A diminuição na produção de alimentos no Brasil é um dos principais alertas do documento. De acordo com um estudo citado pelo relatório, a safra de milho pode cair 71% até o final do século no Cerrado se as emissões continuarem a aumentar e 38% se as emissões fossem reduzidas muito rapidamente. A probabilidade de perda de 10% ou mais da safra em vários lugares do mundo em um mesmo ano aumenta para 86% no cenário de emissões em alta, indica outro estudo citado.

Bovinos e suínos, raramente expostos a estresse térmico no Brasil, estarão sob risco no futuro em várias partes do país durante quase todo o ano se as emissões continuarem a subir, a exemplo do que já está acontecendo com a produção de aves.

Neste cenário, a acidificação e o aquecimento do mar se intensificariam ao ponto de extinguir a produção de crustáceos e moluscos no país entre 2050-2070. O aumento das emissões também reduzirá a produção de peixes em 36% neste mesmo período em relação ao previsto para 2030-2050.

Impactos na Amazônia

As áreas do Nordeste sujeitas à seca seguirão crescendo em um cenário de emissões mais altas, com a previsão de que as chuvas diminuam 22% neste século na região. As secas se tornarão mais frequentes também no sul da Amazônia, reduzindo a vazão na bacia do Tapajós em 27% neste século e em 53% na bacia do Araguaia-Tocantins. Ao mesmo tempo, Acre, Rondônia, Sul do Amazonas e Pará são as principais regiões onde haverá aumento de inundações frequentes ou extremas.

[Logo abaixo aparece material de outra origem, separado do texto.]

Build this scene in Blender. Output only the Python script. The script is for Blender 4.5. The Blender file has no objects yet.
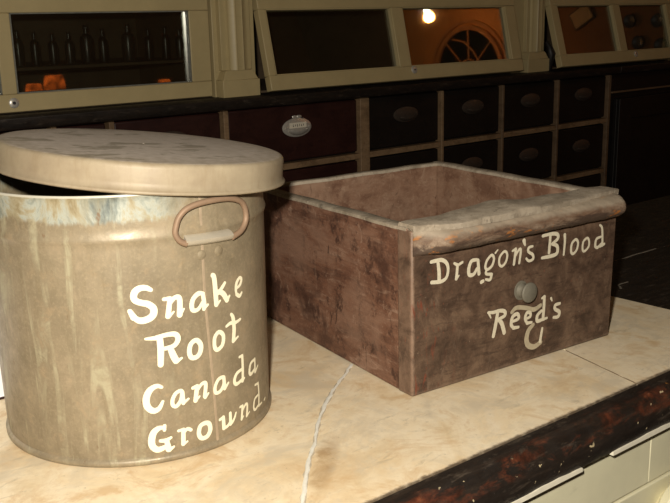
import bpy, bmesh, math, random
from mathutils import Vector, Matrix
random.seed(7)
SC = bpy.context.scene
COL = SC.collection
Z0 = 0.90                      # height of the counter top above the floor
PI = math.pi

# ------------------------------------------------------------------ materials
def new_mat(name):
    m = bpy.data.materials.new(name); m.use_nodes = True
    nt = m.node_tree; nt.nodes.clear()
    out = nt.nodes.new('ShaderNodeOutputMaterial')
    return m, nt, out
class G:
    """small node graph helper"""
    def __init__(s, name):
        s.m, s.nt, s.out = new_mat(name)
        s.tc = s.nt.nodes.new('ShaderNodeTexCoord')
        s.b = s.nt.nodes.new('ShaderNodeBsdfPrincipled')
        s.nt.links.new(s.b.outputs[0], s.out.inputs[0])
    def link(s, a, b): s.nt.links.new(a, b)
    def set(s, sock, v):
        if hasattr(v, 'is_output') or isinstance(v, bpy.types.NodeSocket): s.link(v, sock)
        elif isinstance(v, (tuple, list)): sock.default_value = (*v, 1) if len(v) == 3 and sock.type == 'RGBA' else v
        else: sock.default_value = v
    def mapping(s, scale=(1,1,1), loc=(0,0,0), rot=(0,0,0)):
        n = s.nt.nodes.new('ShaderNodeMapping'); s.link(s.tc.outputs['Object'], n.inputs[0])
        n.inputs['Scale'].default_value = scale; n.inputs['Location'].default_value = loc; n.inputs['Rotation'].default_value = rot
        return n.outputs[0]
    def noise(s, scale, detail=4, rough=.55, vec=None, dist=0):
        n = s.nt.nodes.new('ShaderNodeTexNoise'); s.link(vec or s.tc.outputs['Object'], n.inputs['Vector'])
        n.inputs['Scale'].default_value = scale; n.inputs['Detail'].default_value = detail
        n.inputs['Roughness'].default_value = rough; n.inputs['Distortion'].default_value = dist
        return n.outputs['Fac']
    def voronoi(s, scale, vec=None):
        n = s.nt.nodes.new('ShaderNodeTexVoronoi'); s.link(vec or s.tc.outputs['Object'], n.inputs['Vector'])
        n.inputs['Scale'].default_value = scale
        return n.outputs['Distance']
    def ramp(s, fac, stops, const=False):
        n = s.nt.nodes.new('ShaderNodeValToRGB'); s.link(fac, n.inputs[0])
        if const: n.color_ramp.interpolation = 'CONSTANT'
        el = n.color_ramp.elements
        while len(el) < len(stops): el.new(.5)
        for e, (p, c) in zip(el, stops):
            e.position = p
            e.color = (*c, 1) if isinstance(c, (tuple, list)) else (c, c, c, 1)
        return n.outputs[0]
    def mix(s, fac, a, b, mode='MIX'):
        n = s.nt.nodes.new('ShaderNodeMix'); n.data_type = 'RGBA'; n.blend_type = mode
        s.set(n.inputs[0], fac); s.set(n.inputs[6], a); s.set(n.inputs[7], b)
        return n.outputs[2]
    def math(s, op, a, b=0.0, clamp=False):
        n = s.nt.nodes.new('ShaderNodeMath'); n.operation = op; n.use_clamp = clamp
        s.set(n.inputs[0], a); s.set(n.inputs[1], b)
        return n.outputs[0]
    def sep(s, vec=None):
        n = s.nt.nodes.new('ShaderNodeSeparateXYZ'); s.link(vec or s.tc.outputs['Object'], n.inputs[0])
        return n.outputs
    def step(s, v, lo, hi):
        n = s.nt.nodes.new('ShaderNodeMapRange'); n.interpolation_type = 'SMOOTHSTEP'
        s.link(v, n.inputs[0]); n.inputs[1].default_value = lo; n.inputs[2].default_value = hi
        return n.outputs[0]
    def bump(s, h, strength=.3, dist=.001):
        n = s.nt.nodes.new('ShaderNodeBump'); n.inputs['Strength'].default_value = strength
        n.inputs['Distance'].default_value = dist; s.link(h, n.inputs['Height'])
        s.link(n.outputs[0], s.b.inputs['Normal'])
    def done(s, col, rough=.5, metal=0.0, spec=.5):
        s.set(s.b.inputs['Base Color'], col); s.set(s.b.inputs['Roughness'], rough)
        s.set(s.b.inputs['Metallic'], metal); s.set(s.b.inputs['Specular IOR Level'], spec)
        return s.m
def plain(name, col, rough=.5, metal=0.0, spec=.5, var=.12, scale=40):
    g = G(name); n = g.noise(scale)
    c = g.mix(n, tuple(v*(1-var) for v in col), tuple(min(1, v*(1+var)) for v in col))
    return g.done(c, rough, metal, spec)
def emit(name, col, strength):
    m, nt, out = new_mat(name)
    e = nt.nodes.new('ShaderNodeEmission'); e.inputs[0].default_value = (*col, 1); e.inputs[1].default_value = strength
    nt.links.new(e.outputs[0], out.inputs[0]); return m
def glass_mat(name, refl, tint):
    m, nt, out = new_mat(name)
    t = nt.nodes.new('ShaderNodeBsdfTransparent'); t.inputs[0].default_value = (*tint, 1)
    gl = nt.nodes.new('ShaderNodeBsdfGlossy'); gl.inputs['Roughness'].default_value = .02; gl.inputs[0].default_value = (1,1,1,1)
    mx = nt.nodes.new('ShaderNodeMixShader'); mx.inputs[0].default_value = refl
    nt.links.new(t.outputs[0], mx.inputs[1]); nt.links.new(gl.outputs[0], mx.inputs[2]); nt.links.new(mx.outputs[0], out.inputs[0])
    return m

def m_tin():
    g = G('aged_tin'); xx, yy, z = g.sep()
    n1 = g.noise(22, 8, .68); n1b = g.noise(70, 6, .7, None, .4); n2 = g.noise(1, 7, .7, g.mapping((120,120,22)))
    n3 = g.noise(1, 4, .6, g.mapping((70,70,9), (3.4,1,.6)), .6); nf = g.noise(420, 3, .6)
    base = g.ramp(n1, [(.30,(.175,.138,.086)),(.45,(.232,.186,.122)),(.57,(.272,.218,.143)),(.72,(.318,.252,.170))])
    base = g.mix(g.ramp(n1b, [(.46,0.),(.66,.65)]), base, (.205,.165,.105))
    base = g.mix(g.ramp(n1b, [(.30,.55),(.44,0.)]), base, (.365,.27,.165))
    base = g.mix(g.ramp(n2, [(.52,0.),(.72,.55)]), base, (.185,.145,.085))
    base = g.mix(g.ramp(nf, [(.30,.25),(.5,0.)]), base, (.42,.34,.22))
    left = g.math('SUBTRACT', 1.0, g.step(xx, -.045, .005))
    drip = g.math('MULTIPLY', g.ramp(n3, [(.53,0.),(.63,.8)]), g.ramp(n1b, [(.40,.0),(.58,.8)]))
    base = g.mix(g.math('MULTIPLY', drip, left), base, (.42,.385,.26))
    # bare, heat-tarnished tin along the top band
    edge = g.math('ADD', z, g.math('MULTIPLY', g.noise(1, 5, .7, g.mapping((55,55,4))), .020))
    band = g.step(edge, .1995, .2035)
    band = g.math('MULTIPLY', band, g.math('SUBTRACT', 1.0, g.step(g.math('ADD', xx, g.math('MULTIPLY', n1b, .03)), -.010, .030)))
    tar = g.ramp(g.noise(1, 6, .7, g.mapping((26,26,16), (0,5,0)), .8), [(.30,(.06,.080,.085)),(.41,(.21,.24,.22)),(.48,(.38,.40,.35)),(.54,(.34,.30,.20)),(.61,(.24,.19,.105)),(.70,(.42,.42,.35))])
    tar = g.mix(g.ramp(n2, [(.45,0.),(.65,.5)]), tar, (.28,.24,.15))
    col = g.mix(g.math('MULTIPLY', band, .9), base, tar)
    col = g.mix(g.ramp(g.noise(95, 3, .6, g.mapping((1,1,.5),(2,7,0))), [(.70,0.),(.74,.8)]), col, (.17,.10,.055))
    col = g.mix(g.step(z, .2088, .2096), col, (.50,.47,.39))
    g.bump(g.math('ADD', n1b, g.math('MULTIPLY', n2, .6)), .30, .0010)
    return g.done(col, g.ramp(n1b, [(.3,.34),(.7,.58)]), .12, .45)
def m_lid():
    g = G('dusty_lid_metal'); x, y, z = g.sep()
    n1 = g.noise(24, 7, .65); n2 = g.noise(140, 6, .7); n3 = g.noise(1, 6, .7, g.mapping((140,140,30)))
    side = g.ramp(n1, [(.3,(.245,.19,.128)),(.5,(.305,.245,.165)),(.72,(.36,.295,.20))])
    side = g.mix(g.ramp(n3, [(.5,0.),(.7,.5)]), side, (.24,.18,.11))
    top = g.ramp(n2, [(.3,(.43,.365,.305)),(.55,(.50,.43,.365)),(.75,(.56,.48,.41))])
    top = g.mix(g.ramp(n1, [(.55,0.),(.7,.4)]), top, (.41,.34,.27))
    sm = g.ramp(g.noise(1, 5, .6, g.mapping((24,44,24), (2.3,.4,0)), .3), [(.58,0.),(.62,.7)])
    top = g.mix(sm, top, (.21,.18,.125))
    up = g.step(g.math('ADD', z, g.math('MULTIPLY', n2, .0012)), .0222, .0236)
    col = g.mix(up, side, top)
    g.bump(g.math('ADD', n1, g.math('MULTIPLY', n2, .5)), .25, .0008)
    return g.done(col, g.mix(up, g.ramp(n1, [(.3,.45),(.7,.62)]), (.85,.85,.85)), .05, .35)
def m_wood(name, dark, mid, light, scale, light_amt=.5, rough=.6, seed=0, fine=1.0):
    g = G(name); v = g.mapping(scale, (seed, seed*.7, seed*1.3))
    v4 = g.mapping(tuple(q*4 for q in scale), (seed+2, seed, 1))
    n1 = g.noise(1, 8, .66, v, .5); n4 = g.noise(1, 6, .7, v4, .3); n2 = g.noise(55*fine, 8, .7); n3 = g.noise(1, 7, .75, g.mapping(tuple(q*2.2 for q in scale), (seed+4,1,2)), .6)
    nf = g.noise(380*fine, 3, .6)
    c = g.ramp(n1, [(.30, dark), (.5, mid), (.70, tuple(a*.55+b*.45 for a, b in zip(mid, light)))])
    c = g.mix(g.ramp(n4, [(.50,0.),(.66,.7)]), c, tuple(a*.5+b*.5 for a, b in zip(dark, mid)))
    c = g.mix(g.math('MULTIPLY', g.ramp(n3, [(.55,0.),(.66,1.)]), light_amt), c, light)
    c = g.mix(g.ramp(n2, [(.54,0.),(.63,.85)]), c, dark)
    c = g.mix(g.math('MULTIPLY', g.ramp(nf, [(.60,0.),(.70,.6)]), light_amt), c, light)
    nb = g.noise(15*fine, 4, .6, None, .6)
    c = g.mix(g.ramp(nb, [(.50,0.),(.66,.55)]), c, tuple(a*.45+b*.55 for a, b in zip(mid, light)))
    c = g.mix(g.ramp(nb, [(.36,.8),(.47,0.)]), c, dark)
    ns = g.noise(1, 6, .75, g.mapping((95*fine,70*fine,26*fine), (seed,5,2), (.5,0,0)), 1.2)
    c = g.mix(g.math('MULTIPLY', g.ramp(ns, [(.60,0.),(.65,.9)]), light_amt), c, light)
    c = g.mix(g.ramp(ns, [(.33,.8),(.39,0.)]), c, tuple(q*.6 for q in dark))
    g.bump(g.math('ADD', g.math('ADD', n4, n3), n2), .45, .0009)
    return g.done(c, rough, 0, .35), g
def m_marble():
    g = G('aged_cream_marble'); x, y, z = g.sep()
    n1 = g.noise(9, 9, .65, None, .8); n2 = g.noise(38, 8, .7, None, .5); n3 = g.noise(240, 4, .65); n5 = g.noise(110, 6, .7)
    c = g.ramp(n1, [(.30,(.62,.455,.27)),(.42,(.74,.59,.385)),(.52,(.82,.70,.51)),(.60,(.79,.645,.435)),(.72,(.83,.74,.59))])
    c = g.mix(g.ramp(n2, [(.50,0.),(.66,.32)]), c, (.52,.40,.245))
    c = g.mix(g.ramp(n2, [(.30,.45),(.42,0.)]), c, (.86,.78,.63))
    c = g.mix(g.ramp(g.noise(1, 7, .75, g.mapping((26,75,26), (1,2,0), (0,0,.9)), .6), [(.58,0.),(.68,.5)]), c, (.36,.30,.21))
    c = g.mix(g.ramp(n5, [(.62,0.),(.70,.55)]), c, (.36,.27,.16))
    c = g.mix(g.ramp(n3, [(.68,0.),(.74,.6)]), c, (.24,.18,.11))
    c = g.mix(g.ramp(g.noise(5, 5, .6, g.mapping((1,1,1),(7,3,0)), .5), [(.54,0.),(.68,.55)]), c, (.60,.395,.18))
    ng = g.noise(17, 7, .7, g.mapping((1,1,1), (3,9,0)), .7)
    c = g.mix(g.ramp(ng, [(.50,0.),(.62,.65)]), c, (.60,.515,.385))
    c = g.mix(g.ramp(ng, [(.36,.75),(.46,0.)]), c, (.62,.43,.235))
    # brown stain soaked in beside the crack
    d1 = g.math('ADD', g.math('MULTIPLY', g.math('ADD', x, .138), .70), g.math('MULTIPLY', g.math('ADD', y, .050), -.71))
    d2 = g.math('ADD', g.math('MULTIPLY', g.math('ADD', x, .138), .71), g.math('MULTIPLY', g.math('ADD', y, .050), .70))
    q = g.math('ADD', g.math('POWER', g.math('ABSOLUTE', g.math('DIVIDE', g.math('SUBTRACT', g.math('ADD', d1, g.math('MULTIPLY', n2, .016)), .010), .009)), 2.0), g.math('POWER', g.math('ABSOLUTE', g.math('DIVIDE', d2, .050)), 2.0))
    st = g.math('SUBTRACT', 1.0, g.step(q, .05, 1.5))
    c = g.mix(g.math('MULTIPLY', st, g.ramp(n2, [(.36,.15),(.6,.75)])), c, (.36,.22,.10))
    # grime along the joint with the wooden edge
    gr = g.math('SUBTRACT', 1.0, g.step(g.math('ADD', y, g.math('MULTIPLY', n5, -.008)), -.1235, -.1195))
    c = g.mix(g.math('MULTIPLY', gr, .9), c, (.07,.045,.03))
    g.bump(n5, .06, .0003)
    return g.done(c, g.ramp(n2, [(.3,.36),(.7,.55)]), 0, .4)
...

"O relatório do IPCC expõe que a vida humana está em perigo e a importância de começarmos a nos adaptar", afirma Walela Txai Suruí, fundadora do Movimento da Juventude Indígena de Rondônia. "A Amazônia será um dos locais mais atingidos pelo aumento da temperatura, e dentro dos territórios indígenas isso está sendo sentido. Nas últimas chuvas tivemos pontes levadas pela água e estradas que dão acesso às aldeias alagadas."

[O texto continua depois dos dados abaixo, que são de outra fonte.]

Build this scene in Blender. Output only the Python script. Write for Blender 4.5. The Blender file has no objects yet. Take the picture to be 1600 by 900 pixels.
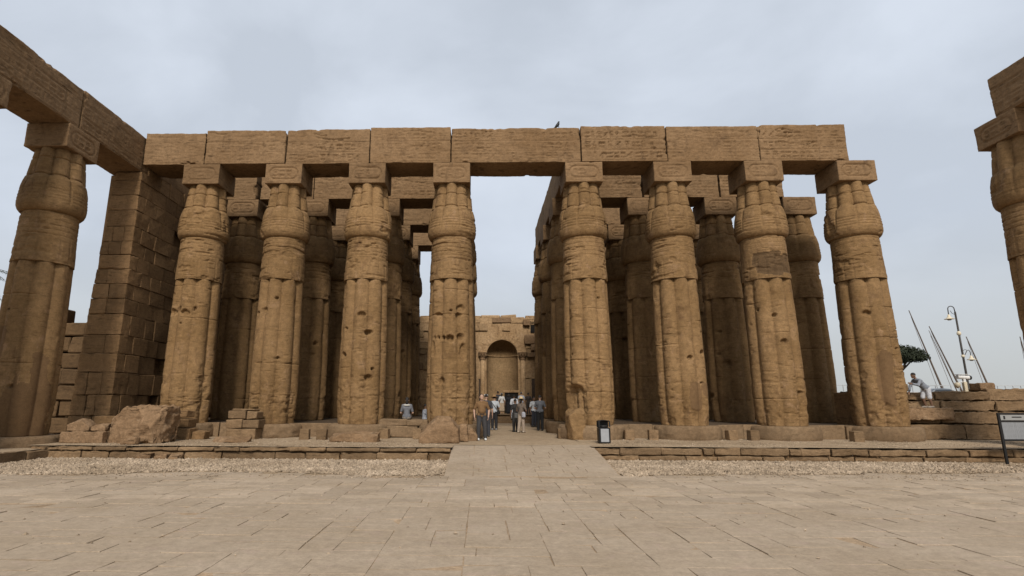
import bpy, bmesh, math, random
import numpy as np
from mathutils import Vector, Matrix

PI = math.pi
rad = math.radians
S = bpy.context.scene
COL = S.collection

# ------------------------------------------------------------------ camera
CAM_Z = 1.82
cd = bpy.data.cameras.new('camera')
cam = bpy.data.objects.new('camera', cd)
COL.objects.link(cam)
cd.sensor_fit = 'HORIZONTAL'
cd.sensor_width = 36.0
cd.lens = 36.0 * 855.546 / 1600.0
cd.shift_x = (800 - 730.33) / 1600.0
cd.clip_start = 0.1
cd.clip_end = 3000
_p, _y, _r = rad(11.8534), rad(-1.34738), rad(0.21303)
_rt = Vector((math.cos(_y), -math.sin(_y), 0))
_f0 = Vector((math.sin(_y), math.cos(_y), 0))
_fw = _f0 * math.cos(_p) + Vector((0, 0, 1)) * math.sin(_p)
_up = _f0 * -math.sin(_p) + Vector((0, 0, 1)) * math.cos(_p)
_R = _rt * math.cos(_r) + _up * math.sin(_r)
_U = _rt * -math.sin(_r) + _up * math.cos(_r)
M = Matrix(((_R.x, _U.x, -_fw.x, 0), (_R.y, _U.y, -_fw.y, 0), (_R.z, _U.z, -_fw.z, CAM_Z), (0, 0, 0, 1)))
cam.matrix_world = M
S.camera = cam
S.render.resolution_x = 1024
S.render.resolution_y = 576

# ------------------------------------------------------------------ sky, sun, exposure
SUN_EL, SUN_AZ = 40.0, 178.0      # azimuth: direction the light comes from, degrees clockwise from +Y
world = bpy.data.worlds.new('World')
S.world = world
world.use_nodes = True
nt = world.node_tree
nt.nodes.clear()
def wn(t, **k):
    n = nt.nodes.new(t)
    for a, b in k.items():
        setattr(n, a, b)
    return n
out = wn('ShaderNodeOutputWorld')
sky = wn('ShaderNodeTexSky', sky_type='NISHITA', sun_disc=False)
sky.sun_elevation = rad(SUN_EL)
sky.sun_rotation = rad(SUN_AZ)
sky.dust_density = 4.0
bg1 = wn('ShaderNodeBackground')
bg1.inputs['Strength'].default_value = 0.10
nt.links.new(sky.outputs[0], bg1.inputs[0])
tc = wn('ShaderNodeTexCoord')
mp = wn('ShaderNodeMapping')
mp.inputs['Scale'].default_value = (1.0, 1.0, 1.7)
nt.links.new(tc.outputs['Generated'], mp.inputs[0])
n1 = wn('ShaderNodeTexNoise')
n1.inputs['Scale'].default_value = 2.2
n1.inputs['Detail'].default_value = 7
n1.inputs['Roughness'].default_value = 0.5
n1.inputs['Distortion'].default_value = 0.4
nt.links.new(mp.outputs[0], n1.inputs[0])
cr = wn('ShaderNodeValToRGB')
e = cr.color_ramp.elements
e[0].position, e[0].color = 0.40, (0.61, 0.668, 0.755, 1)
e[1].position, e[1].color = 0.62, (0.76, 0.825, 0.925, 1)
nt.links.new(n1.outputs[0], cr.inputs[0])
sep = wn('ShaderNodeSeparateXYZ')
nt.links.new(tc.outputs['Generated'], sep.inputs[0])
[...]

"As informações que estão sendo apresentadas pelo IPCC demonstram tudo aquilo que, assim como os cientistas, nós, os Povos Indígenas, já vínhamos alertando há um bom tempo", afirma Beto Marubo, membro da Organização Representativa dos Povos Indígenas da Terra do Vale do Javari. Para ele, a reação da sociedade brasileira a esse conjunto de riscos é "tímida ou mesmo omissa".

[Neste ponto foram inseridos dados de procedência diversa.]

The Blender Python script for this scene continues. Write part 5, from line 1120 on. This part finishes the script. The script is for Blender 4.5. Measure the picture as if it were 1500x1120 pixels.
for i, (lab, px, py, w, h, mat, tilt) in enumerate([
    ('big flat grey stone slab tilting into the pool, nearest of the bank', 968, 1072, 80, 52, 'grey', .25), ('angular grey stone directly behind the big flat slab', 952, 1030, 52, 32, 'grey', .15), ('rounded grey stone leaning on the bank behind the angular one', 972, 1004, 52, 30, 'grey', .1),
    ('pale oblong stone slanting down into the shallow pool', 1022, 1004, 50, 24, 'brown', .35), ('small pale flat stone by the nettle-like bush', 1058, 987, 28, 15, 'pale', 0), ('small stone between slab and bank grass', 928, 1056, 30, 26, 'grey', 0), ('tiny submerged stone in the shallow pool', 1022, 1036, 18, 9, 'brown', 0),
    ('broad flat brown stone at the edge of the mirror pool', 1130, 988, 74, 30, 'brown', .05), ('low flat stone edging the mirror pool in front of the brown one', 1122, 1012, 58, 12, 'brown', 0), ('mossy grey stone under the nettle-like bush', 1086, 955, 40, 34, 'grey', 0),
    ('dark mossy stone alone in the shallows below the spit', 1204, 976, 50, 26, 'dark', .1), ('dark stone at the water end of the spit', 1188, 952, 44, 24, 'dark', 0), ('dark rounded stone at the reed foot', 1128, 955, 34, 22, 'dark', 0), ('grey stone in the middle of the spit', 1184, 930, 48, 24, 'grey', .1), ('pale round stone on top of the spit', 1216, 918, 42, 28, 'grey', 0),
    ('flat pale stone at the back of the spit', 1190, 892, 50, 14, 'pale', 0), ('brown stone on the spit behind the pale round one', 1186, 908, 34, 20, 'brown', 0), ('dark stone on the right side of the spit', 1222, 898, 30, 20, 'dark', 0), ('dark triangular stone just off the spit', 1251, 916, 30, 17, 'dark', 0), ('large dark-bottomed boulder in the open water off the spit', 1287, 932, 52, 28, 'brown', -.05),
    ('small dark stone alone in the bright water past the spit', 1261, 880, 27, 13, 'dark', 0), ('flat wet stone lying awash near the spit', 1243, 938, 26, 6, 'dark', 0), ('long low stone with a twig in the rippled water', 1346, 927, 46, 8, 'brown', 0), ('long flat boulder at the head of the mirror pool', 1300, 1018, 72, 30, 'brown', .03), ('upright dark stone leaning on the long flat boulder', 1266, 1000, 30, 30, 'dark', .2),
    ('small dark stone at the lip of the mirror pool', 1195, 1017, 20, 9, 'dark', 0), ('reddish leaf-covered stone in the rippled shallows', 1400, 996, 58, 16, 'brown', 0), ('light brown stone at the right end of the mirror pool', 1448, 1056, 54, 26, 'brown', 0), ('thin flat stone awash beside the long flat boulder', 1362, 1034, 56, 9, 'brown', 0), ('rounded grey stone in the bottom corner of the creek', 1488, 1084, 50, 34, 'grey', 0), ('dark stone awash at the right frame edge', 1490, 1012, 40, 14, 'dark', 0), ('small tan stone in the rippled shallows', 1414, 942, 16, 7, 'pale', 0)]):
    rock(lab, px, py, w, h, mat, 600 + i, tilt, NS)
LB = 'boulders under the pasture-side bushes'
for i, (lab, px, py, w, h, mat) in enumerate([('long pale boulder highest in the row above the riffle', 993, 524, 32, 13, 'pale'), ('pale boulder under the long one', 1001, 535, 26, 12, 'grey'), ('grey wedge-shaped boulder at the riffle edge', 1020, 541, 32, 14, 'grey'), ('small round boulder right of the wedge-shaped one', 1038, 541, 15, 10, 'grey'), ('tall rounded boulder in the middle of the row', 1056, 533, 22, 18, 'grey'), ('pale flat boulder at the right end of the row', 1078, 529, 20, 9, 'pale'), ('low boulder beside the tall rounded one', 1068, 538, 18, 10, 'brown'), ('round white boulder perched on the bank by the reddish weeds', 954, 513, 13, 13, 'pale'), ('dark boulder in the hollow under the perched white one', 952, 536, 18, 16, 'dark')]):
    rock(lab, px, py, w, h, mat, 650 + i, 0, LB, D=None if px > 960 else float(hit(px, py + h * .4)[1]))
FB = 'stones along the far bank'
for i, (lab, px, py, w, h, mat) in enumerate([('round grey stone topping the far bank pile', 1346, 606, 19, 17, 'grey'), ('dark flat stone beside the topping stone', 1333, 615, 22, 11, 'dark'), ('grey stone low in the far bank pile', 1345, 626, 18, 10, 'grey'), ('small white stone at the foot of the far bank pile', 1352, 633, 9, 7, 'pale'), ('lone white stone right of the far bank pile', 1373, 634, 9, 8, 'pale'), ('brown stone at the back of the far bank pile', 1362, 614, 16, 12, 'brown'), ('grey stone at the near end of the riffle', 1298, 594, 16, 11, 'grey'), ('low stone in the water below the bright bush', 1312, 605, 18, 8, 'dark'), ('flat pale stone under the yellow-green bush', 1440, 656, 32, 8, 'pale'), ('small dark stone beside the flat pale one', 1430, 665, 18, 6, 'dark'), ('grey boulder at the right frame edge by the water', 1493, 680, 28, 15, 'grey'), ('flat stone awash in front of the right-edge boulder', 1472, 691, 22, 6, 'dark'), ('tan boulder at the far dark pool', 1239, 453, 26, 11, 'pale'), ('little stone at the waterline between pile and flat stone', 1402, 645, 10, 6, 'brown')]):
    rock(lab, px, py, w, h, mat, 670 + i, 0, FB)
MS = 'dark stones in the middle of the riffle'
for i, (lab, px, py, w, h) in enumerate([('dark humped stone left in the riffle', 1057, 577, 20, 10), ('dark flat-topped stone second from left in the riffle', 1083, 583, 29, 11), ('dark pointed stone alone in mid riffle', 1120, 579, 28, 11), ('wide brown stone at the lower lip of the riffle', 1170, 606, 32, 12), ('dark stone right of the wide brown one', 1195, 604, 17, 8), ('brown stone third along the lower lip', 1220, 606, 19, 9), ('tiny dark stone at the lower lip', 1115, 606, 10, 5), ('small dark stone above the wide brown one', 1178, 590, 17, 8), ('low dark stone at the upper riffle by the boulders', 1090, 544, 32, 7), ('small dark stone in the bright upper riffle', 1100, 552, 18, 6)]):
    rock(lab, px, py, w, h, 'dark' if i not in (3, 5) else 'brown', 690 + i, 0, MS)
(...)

"Não por acaso, o presidente da República tem como meta deste ano legislativo aprovar tudo que é nefasto à natureza", diz Marubo. "A comunidade nacional, as pessoas comuns, têm que entrar nessa luta e pressionar as autoridades para que não haja um retrocesso como o que estamos vendo todos os dias no Congresso Nacional."